What to work on:
Gather up every line that includes the string "script".

BEGIN Dataset records

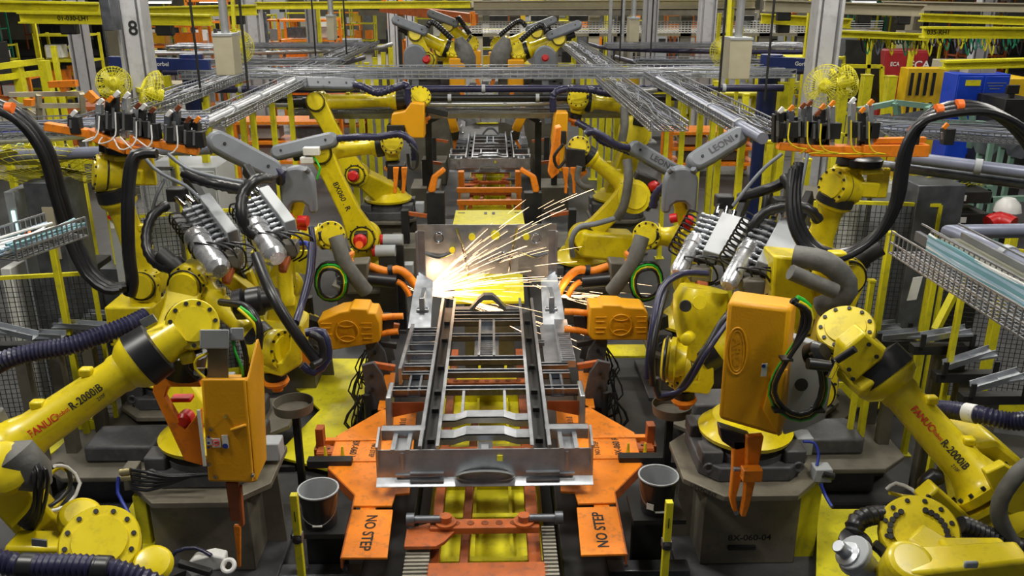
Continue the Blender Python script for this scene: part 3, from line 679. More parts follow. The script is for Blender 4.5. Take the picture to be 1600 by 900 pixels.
# --- the two nearest robots: long lettered forearms reaching in from outside the frame
def near_robot(s, label, E, Wq, wn, uv_elbow):
    E = V(E); Wq = V(Wq); d = Wq-E; L = d.length; d.normalize()
    t = thing('welding_robot', label, 'robot', (E.x, E.y, 0), 'yellow six axis robots')
    f = .112; kr = 1.16 if s > 0 else 1.0
    part(t, 'forearm', MB().lathe(E, d, [(0, .19), (.05, .2), (.07, .165), (.12, .14), (.2, .12), (L*.58, .108), (L*.60, .118), (L*.63, .118), (L*.66, .15*kr), (L*.70, .168*kr), (L*.71, .168*kr)], 40), YEL)
    part(t, 'forearm_bolts', MB().bolts(E+d*.06, d, .185, 14, .013, .02), BLM, stuff=True)
    part(t, 'wrist_collar', MB().lathe(E+d*(L*.705), d, [(0, .15), (0, .172*kr), (.13, .165*kr), (.14, .14)], 40), BLK)
    part(t, 'wrist_neck', MB().lathe(E+d*(L*.80), d, [(0, .125), (.03, .12), (L*.14, .11)], 32), YEL)
    up = V((0, 0, 1)); side = d.cross(up).normalized(); tp = side.cross(d).normalized()
    mb = MB()
    for qq in (.25, .50): mb.box(E+d*(L*qq)+tp*.125, (.07, .06, .05))
    split(t, 'lug', mb, YEL, bevel=.012)
    # housing
    a = V(wn).normalized(); r = .148*kr
    part(t, 'wrist_housing', MB().lathe(Wq-a*.2, a, [(0, .09), (.03, .115), (.12, .12), (.14, r), (.19, r*1.0), (.195, r*.97), (.205, r*1.02), (.25, r*1.02), (.26, r*.97)], 44), YEL)
    part(t, 'wrist_cover', MB().lathe(Wq+a*.06, a, [(0, r*.72), (.012, r*.70)], 40), YEL)
    part(t, 'wrist_seal', MB().ring(Wq+a*(-.006), a, r*.99, .009, 48, 6), BLK)
    split(t, 'wrist_bolt', MB().bolts(Wq+a*.058, a, r*.85, 11, .013, .012), BLM)
    cap = MB().bar(E+d*(L*.92)+V((0, 0, -.13)), Wq+V((0, 0, -.17))+a*.02, .2, .07, up=V((0, 0, 1)))
    part(t, 'wrist_underside', cap, YEL, bevel=.02)
    tc = (CAM-(E+Wq)/2); tc = (tc-d*tc.dot(d)).normalized()   # the side of the arm the lettering is painted on
    for txt, q0, h, m_ in (('FANUC', .225, .044, INR), ('Robot', .323, .026, INR), ('R-2000iB', .44, .046, INK), ('210F', .49, .022, INK)):
        rr = V(d) if s < 0 else -d
        if s > 0: q0 = {'FANUC': .455, 'Robot': .357, 'R-2000iB': .24, '210F': .19}[txt]
        u_ = tc.cross(rr).normalized(); n_ = tc
        rad = .1205-.009*max(0, (q0-.2)/.38)
        rad = .1265 if q0 < .2 else rad
        rad = rad+.018*max(0, 1-abs(q0-.16)/.12)*0
        c = E+d*(L*q0)+n_*(rad+.003)
        if txt == '210F': c = c-u_*.05+n_*(-.010)
        part(t, 'lettering', text_mb(txt, c, rr, u_, h, .82, wrap=rad), m_, label='red maker lettering' if m_ is INR else 'black model lettering')
    return t, d, L
A, dA, LA = near_robot(-1, 'nearest left robot, lettered forearm rising to a bolted round wrist cover', J(5, 708, 4.25), J(300, 508, 4.75), (.42, -.8, .42), None)
split(A, 'name_plate', MB().box(J(232, 501, 4.62), (.09, .01, .05), Matrix.Rotation(-.45, 3, 'Y')), STL)
dress(A, [(-30, 585, 4.7), (10, 562, 4.7), (60, 549, 4.75), (110, 540, 4.8), (160, 523, 4.9), (200, 508, 5.0), (228, 495, 5.1)], .055, NAV, clamps=(.12,), pitch=.0115, n=14)
part(A, 'cloth_cover', MB().tube(spline([J(-25, 650, 4.3), J(-5, 690, 4.3), J(10, 720, 4.3)], .04), .10, 14), CLO)
B, dB, LB = near_robot(1, 'nearest right robot, lettered forearm rising left to its wrist beside green hoses', J(1545, 770, 4.3), J(1322, 520, 4.95), (-.35, -.45, .8), None)
part(B, 'gear_block', MB().bar(J(1385, 560, 4.78), J(1325, 600, 4.7), .22, .10, up=V((0, -.4, 1))), YEL, bevel=.02)
part(B, 'wrist_plate', face_prism([(1352, 519), (1385, 548), (1380, 562), (1333, 600), (1315, 575), (1320, 545)], 4.62, .16), YEL, bevel=.02)
split(B, 'plate_bolt', MB().join(MB().lathe(J(1357, 538, 4.62), (0, -1, .2), [(0, .013), (.012, .013)], 8)).lathe(J(1369, 557, 4.62), (0, -1, .2), [(0, .013), (.012, .013)], 8).lathe(J(1326, 577, 4.62), (0, -1, .2), [(0, .013), (.012, .013)], 8).lathe(J(1332, 592, 4.62), (0, -1, .2), [(0, .013), (.012, .013)], 8), BLM)
split(B, 'cable_stub', MB().cyl(J(1308, 563, 4.55), J(1336, 545, 4.5), .022), BLK)
part(B, 'elbow_plate', MB().lathe(J(1548, 775, 4.32), -V((dB.x, dB.y, dB.z)), [(0, .235), (.03, .235), (.05, .2), (.2, .19)], 40), YEL)
part(B, 'elbow_casting', face_prism([(1505, 700), (1560, 690), (1610, 730), (1620, 900), (1560, 860), (1530, 840)], 4.45, .4), YEL, bevel=.03)
part(B, 'side_flange', face_prism([(1540, 740), (1570, 725), (1640, 770), (1640, 830), (1570, 800)], 4.1, .06), YEL, bevel=.01)
part(B, 'connector_block', MB().bar(J(1445, 765, 4.2), J(1500, 815, 4.2), .12, .12), YEL, bevel=.015)
part(B, 'terminal_studs', (lambda m: ([m.lathe(J(1450+8*i, 775+7*i+4*k, 4.12-.01*k), (-.4, -1, .5), [(0, .012), (.05, .012)], 8) for i in range(6) for k in range(3)], m)[1])(MB()), BLM, stuff=True)
dress(B, [(1440, 638, 4.9), (1480, 640, 4.7), (1530, 648, 4.5), (1580, 658, 4.4), (1620, 655, 4.3)], .052, NAV, clamps=(.62,), pitch=.0115, n=14)
dress(B, [(1470, 745, 4.4), (1450, 750, 4.4), (1450, 785, 4.4), (1485, 800, 4.4)], .05, BLK, corr=True, name='black_hose')
dress(B, [(1385, 765, 4.4), (1400, 755, 4.4), (1425, 765, 4.35), (1440, 780, 4.3)], .012, WHT, corr=False, name='grey_cable')
dress(B, [(1390, 770, 4.4), (1410, 775, 4.4), (1440, 778, 4.3)], .012, YEL, corr=False, name='yellow_cable')
dress(B, [(1620, 720, 4.0), (1590, 740, 4.0), (1560, 800, 4.0), (1600, 880, 4.0)], .045, CLO, corr=False, name='cloth_hose_sleeve')

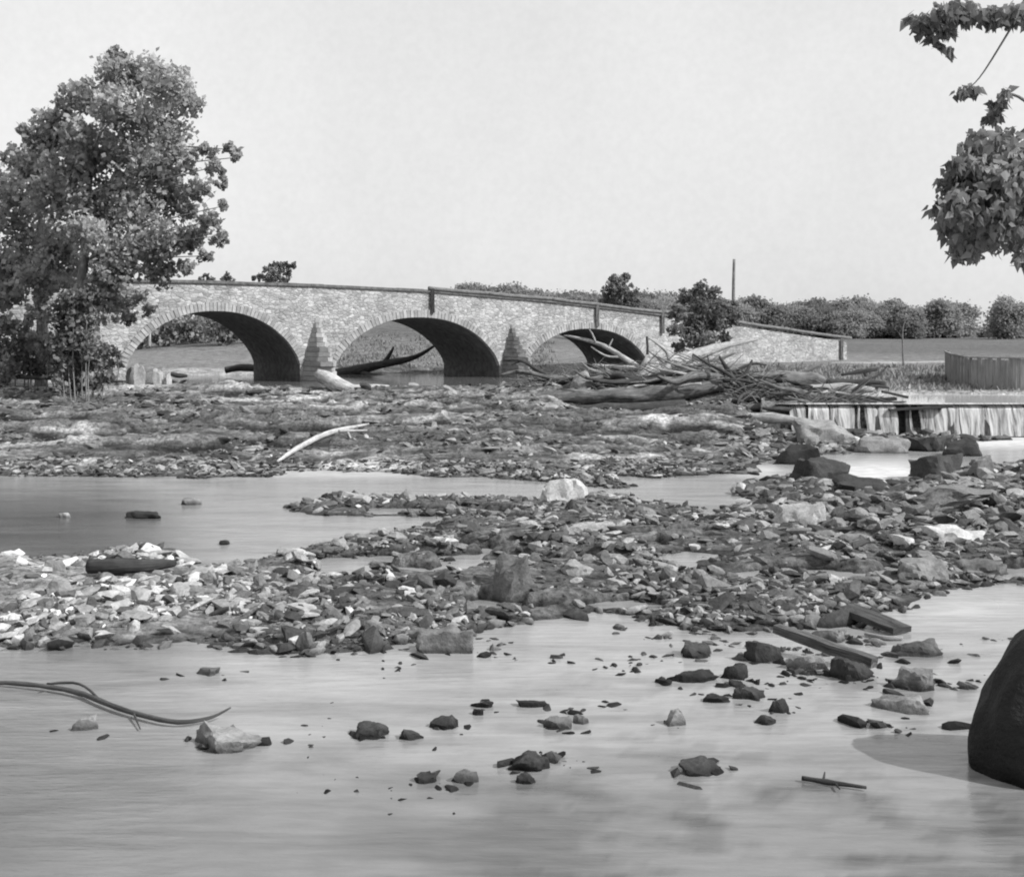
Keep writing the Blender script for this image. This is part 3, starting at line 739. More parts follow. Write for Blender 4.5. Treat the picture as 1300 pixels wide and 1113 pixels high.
for i in range(34):
    t = rs.random(); u = 700+t*370; Y = 50.5-5*t+rs.uniform(-1.6, .8)
    if u > 985: Y = rs.uniform(44.3, 47)
    x = (u-CX)/F*Y; z = max(Hs(x, Y), 1.15 if Y > 44 else 0)+rs.uniform(.05, .2)+rs.random()*.75*math.exp(-((u-860)/120)**2)
    o = obj('log', lm_[i % 6], None, None, (x, Y, z), (rs.uniform(0, 6), rs.gauss(0, .16), rs.choice((0, math.pi))+rs.gauss(0, .4)))
    o.scale = (rs.uniform(.55, 1.05),)*3; tag(o, 'broken dark log wedged in the heap of the logjam', 'log', 'dark logs wedged in the logjam')
# fine brush packed into the jam, too many twigs to count
tw = []
for i in range(1500):
    t = rs.random(); u = 665+t*420+rs.gauss(0, 12); Y = 51.5-7*t**1.2+rs.gauss(0, 1.1); Y = max(Y, 43.95) if u > 980 else Y
    hump = math.exp(-((u-870)/150)**2); x = (u-CX)/F*Y; z = max(Hs(x, Y), 1.0)+rs.random()**1.6*(.25+1.0*hump)
    L = rs.uniform(.3, 1.3); an = rs.gauss(0, .5)+rs.choice((0, math.pi)); el = rs.gauss(.05, .38)
    d = Vector((math.cos(an)*math.cos(el), math.sin(an)*math.cos(el), math.sin(el))); p = Vector((x, Y, z)); r_ = rs.uniform(.008, .03)
    tw.append(tube([p, p+d*L*.5+Vector((0, 0, rs.uniform(-.08, .08))), p+d*L], [r_, r_*.8, r_*.3], 4, .05, i, False))
V, Fs, UV = [], [], []
for v_, f_, u_ in tw:
    o_ = len(V); V += v_; UV += u_; Fs += [tuple(k+o_ for k in q) for q in f_]
me = mesh_py('brush', V, Fs, False); ul = me.uv_layers.new(name='UVMap'); ul.data.foreach_set('uv', np.array([UV[lp.vertex_index] for lp in me.loops], dtype=np.float32).ravel())
tag(obj('brush', me, M_GREYWOOD), 'tangle of thin dead twigs and brush caught in the logjam', 'brush', None, 'stuff')

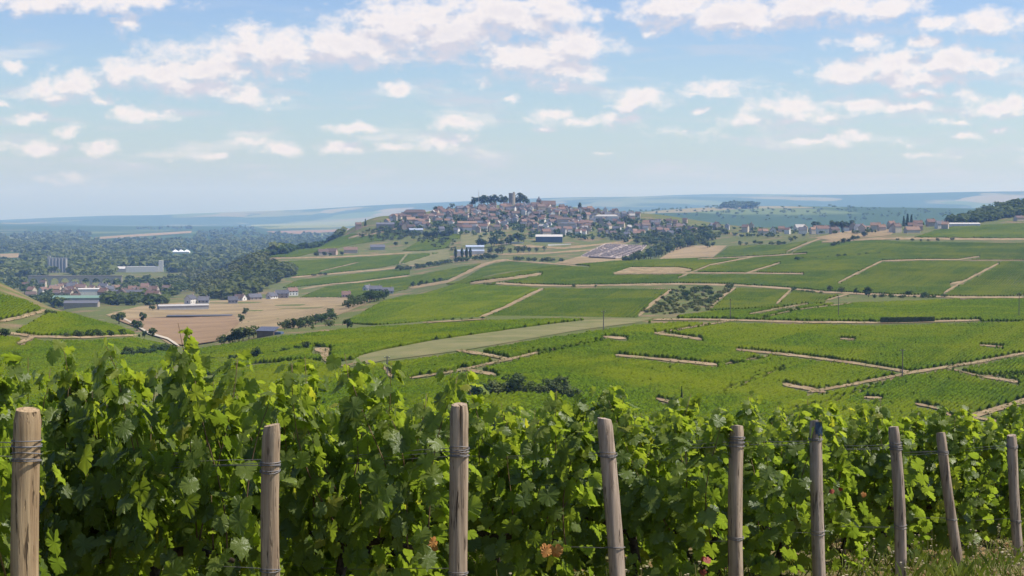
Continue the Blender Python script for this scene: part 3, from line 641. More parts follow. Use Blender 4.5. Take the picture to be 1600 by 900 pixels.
# trees along the far track
for x, v, h, kd, lb in [(1240,455,9,'bush',"squat dark bush at the left end of the tree lined track"),(1297,456,11,'round',"first small round tree of the tree lined track"),(1315,458,11,'round',"second small round tree of the tree lined track"),
      (1338,460,11,'round',"third small round tree of the tree lined track"),(1357,464,17,'round',"tallest dark tree of the tree lined track"),(1420,464,12,'wide',"wide low tree toward the track's right end"),
      (1367,466,8,'bush',"pale bush leaning against the tall dark track tree"),(1446,464,10,'bush',"last dark bush at the right end of the tree lined track"),(897,449,6,'bush',"low dark bush on the upper track left of centre"),
      (930,449,5,'bush',"tiny bush standing alone on the upper track"),(1246,408,9,'bush',"dark bush on the ridge beside the brown bank")]:
    tree(x, v, h, kd, lb, None, 850, 1700, M_conif if 'dark' in lb else None, 1.2)
hedge_line([(1375,465),(1410,466),(1440,466),(1480,465)], 9, 7, "low dark bush in the hedge under the tree lined track", "low hedge under the tree lined track", 900, 1200, ('bush',), M_conif, .3, 1.5)
hedge_line([(1248,457),(1285,459)], 4, 6, "low dark bush of the short hedge left of the track trees", "short hedge left of the track trees", 900, 1200, ('bush',), M_conif, .3, 1.5)
hedge_line([(1250,406),(1320,401),(1380,396)], 8, 5, "brownish scrub bush on the bank across the great slope", "scrub on the bank across the great slope", 1300, 1800, ('bush',), M_tree2, .3, 1.5)
hedge_line([(690,500),(730,500),(760,498)], 5, 4, "tiny dark bush at the lower edge of the vineyard hill", "bushes under the vineyard hill", 680, 900, ('bush',), M_conif, .3, 1.4)
# scrub in the hollow
sc_poly = [(1010,488),(1055,452),(1148,450),(1105,484)]
for i in range(34):
    while True:
        x, v = random.uniform(1010, 1148), random.uniform(451, 488)
        if inpoly(np.array(x), np.array(v), sc_poly): break
    dk = x > 1060 and random.random() < .65
    tree(x, v, random.uniform(5, 9) if not dk else random.uniform(7, 13), 'bush', "dark leafy bush in the overgrown hollow between vineyards" if dk else "dry olive bush in the overgrown hollow between vineyards", "dark bushes in the hollow" if dk else "olive bushes in the hollow", 850, 1300, M_tree if dk else M_tree2, 1.3)
# bushes in the dip just under the viewpoint
hedge_line([(745,622),(800,618),(860,618),(900,628)], 9, 34, "round olive green tree in the dip right behind the foreground vines", "trees in the dip behind the vines", 250, 380, ('round', 'bush'), M_tree2, .3, 1.2)
hedge_line([(585,596),(612,598)], 3, 12, "small dark bush beside the thin pole at the vineyard corner", "bushes by the vineyard corner pole", 340, 600, ('bush',), M_conif, .3)
tree(1065, 629, 26, 'conifer', "slim dark cypress standing alone in the vineyard", None, 340, 600, M_conif, .55)
# hill town trees
for x, v, h, kd in [(742,322,16,'round'),(752,321,18,'round'),(762,320,16,'round'),(772,319,18,'round'),(783,319,16,'round'),(790,319,14,'round'),(812,319,19,'round'),(818,320,16,'round'),(823,321,11,'round'),(806,319,12,'round')]:
    tree(x, v, h, kd, "dark tree of the park crowning the hill town beside the stone tower", "park trees beside the stone tower", 2700, 3050, M_conif, 1.15, 200)
tree(683, 330, 10, 'wide', "broad dark tree on the skyline left of the park", None, 2500, 3000, M_conif, 1.4)
tree(707, 325, 9, 'round', "small round tree on the skyline just left of the park", None, 2500, 3000, M_conif, 1.1)
tree(906, 332, 15, 'poplar', "tall pointed tree rising over the roofs right of the church", None, 2500, 3000, M_conif, 1.7)
tree(571, 353, 11, 'conifer', "pointed conifer at the left end of the hill town", None, 2300, 2900, M_conif, 1.2)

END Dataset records

Answer to this task:
Continue the Blender Python script for this scene: part 3, from line 679. More parts follow. The script is for Blender 4.5. Take the picture to be 1600 by 900 pixels.
Keep writing the Blender script for this image. This is part 3, starting at line 739. More parts follow. Write for Blender 4.5. Treat the picture as 1300 pixels wide and 1113 pixels high.
Continue the Blender Python script for this scene: part 3, from line 641. More parts follow. Use Blender 4.5. Take the picture to be 1600 by 900 pixels.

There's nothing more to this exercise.